Drinking and Driv…ahem Walking

25873414Two weeks ago I took my wife out on a date.  It was date night for the first time in what seemed like months.  Come to think of it, it was months.  We actually talked about the fact that we hadn’t been on a date, a real date with no kids, since our anniversary in May.  Depressing, I know, but such is life.  After way too much online “research” we decided to try this Thai place in Portland  called Red Onion. It was amazing, you should go there if you’re ever in the area.  After dinner, we went to the riverfront in downtown Portland and saw all that Portland has to offer. It was a great evening. As we walked back to our car, we couldn’t help but notice a small group of pedestrians who were standing, or rather strutting, in the middle of the street.  One guy in particular caught our attention.  He was slurring vulgarities to passing motorists as he played with the construction cones and danced merrily in the roadway.  He was clearly intoxicated and endangering not only himself, but other pedestrians and motorists who swerved  to avoid his totally random shuffle.  After steering clear of him and with his expletive-laden ramblings miles behind us, he became nothing but a somewhat comical ending to an otherwise perfect evening.
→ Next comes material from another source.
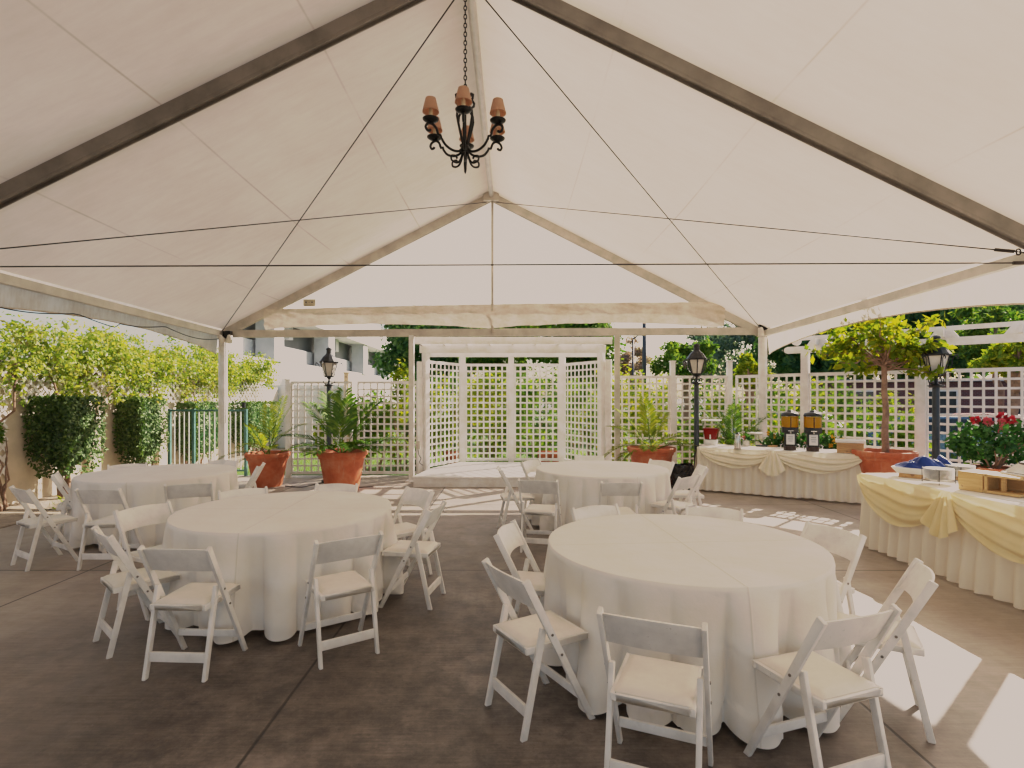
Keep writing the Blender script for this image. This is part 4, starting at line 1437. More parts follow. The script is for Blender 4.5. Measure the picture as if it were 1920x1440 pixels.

I forgot about that man.  I couldn’t tell you what he looked like. I couldn’t tell you what color his hair was. I couldn’t tell you what he was wearing. In fact, if you lined him up with four other people, I couldn’t pick him out. I forgot about him entirely. Until today.  Today I read an article discussing the sheer numbers of pedestrians that are killed each year in America. Did you know that in 2011, 4,432 pedestrians were killed and 69,000 were injured in car crashes. This means that, on average, a pedestrian is killed in a motor vehicle crash every two hours, and one is injured every eight minutes. Staggering, even for me who deals with this stuff every day.

Amazingly, of the 4,432 pedestrians killed in automobile crashes, more than a third (37%) were intoxicated. In real numbers, this means that over 1600 pedestrians had blood alcohol content levels of .08 or higher when they were killed in a car crash.

We as a community are all well aware of the dangers of drinking and driving. We hear about it nearly every day. We know (most of us anyway) not to get behind the wheel of a car after consuming alcoholic beverages.  But with these types of numbers, perhaps we need to talk about the dangers of drinking and walking.

As an attorney, I could not in good conscience argue that just because a pedestrian was intoxicated he or she must have been responsible for their death. That being said, common sense dictates that a good part of those killed would still be alive if they were not intoxicated when they walked into oncoming traffic because they drank too much.

I don’t drink. Never have. Never will. It is easy for me to stand upon a soapbox and proclaim the benefits of not drinking and the risks associated with drinking. I don’t understand the urge to drink until one is impaired and unable to protect oneself from dangerous situations–or even worse, to put oneself into dangerous situations. I don’t understand why such a mental state would be “fun” . I don’t get it. I’m not so naive that I can’t recognize that most of society does not share my view. I understand people will drink and that alcohol is an acceptable part of our society. I’m fine with that. I don’t  take issue with those who consume alcohol in moderation. Drink, Socialize. Have your fun. I don’t have a problem with responsible alcohol drinkers.

My problem is with those who cannot control themselves because of alcohol.

My problem is with those who drink too much they lose all common sense.

My problem is with those who cannot protect themselves from their own stupidity.

My problem is with those who endanger me, and my wife, and my family.

I take issue with that.  You better believe I take issue with that.

I am glad I forgot about the man who was dancing with construction cones.  You see, he was lucky. If he, like the 1600 before him, would have become a statistic, I would remember him.  I would have remembered him forever. I would remember him just like I remember the woman who was killed when talking on her cell phone (see earlier post).  I’d remember his clothes. I’d remember his smell. I’d remember his name.  Just like I remember her name. Just like I remember her smell. Her clothes. One doesn’t just forget something like that.

I shudder to think about the memories of the drivers of the 1600 motor vehicles.  I shudder to think about the memories of the friends and family members of those 1600 pedestrians–especially those friends and family members who saw their loved ones be hit by a car.  I can’t imagine that pain those persons must live with, daily.

Please be safe. Whether you are driving, pedaling, or walking, please be safe. If you’re going to drink to intoxication, do so safely. Ask a trusted friend to watch out for you, not just to drive you home, but to walk with you, to protect you. Be safe, don’t be a statistic.